What's the purpose of crossing over in the middle of a toroid winding?

This is an RF split-wound balun. Moving the windings apart is intended to reduce capacitance between input and output. As this says:

Some articles and handbooks show a Split winding method. This method is supposed to reduce winding capacitance by moving the ends of windings further apart. The proposed theory is by reducing shunt capacitance that "leaks RF around the balun", balun performance is enhanced.

You can find a link to another page from the same author comparing measurements to conventional winding here.

enter image description here


I'm answering with observations and a little speculation. I've not seen one of these before but...

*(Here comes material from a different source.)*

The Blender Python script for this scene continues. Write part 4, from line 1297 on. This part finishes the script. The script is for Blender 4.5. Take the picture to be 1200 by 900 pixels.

What you might wish to avoid (at high frequencies) is a separation of the two conductors as this will cause a change in the characteristic impedance of the pair and could give rise to mismatches i.e. a poor VSWR (voltage standing wave ratio).

A traditionally wound common-mode choke would not be great in that respect.

Neither would you want to continue winding around the core so that input wires and output wires are brought-together and significantly capacitively coupled because, that would negate the usefulness of the common mode choke.

At frequencies below several tens of MHz this isn't a big deal but at medium VHF frequencies onwards this could be noticeable.

Having said all of that the lower picture in the question separates out the two conductors in order to fasten them to the terminals on the left so maybe this was wound without much thought.

And a final observation is that at only a few MHz most ferrite cores are going to be pretty useless magnetically but pretty good as a means for dissipating high frequency energy so maybe that is the intention in the 2nd picture - it's a common mode VHF resistor.


One primary advantage is for mechanical reasons,

Classically a common mode choke is drawn as shown (picture from coilcraft website): enter image description here

Which would involve two separate winding operations. Winding the wires together is faster (depending on machine) but then leaves the wires all in one location on the ferrite. This way it flows naturally and "looks" like how a choke might look if wound individually.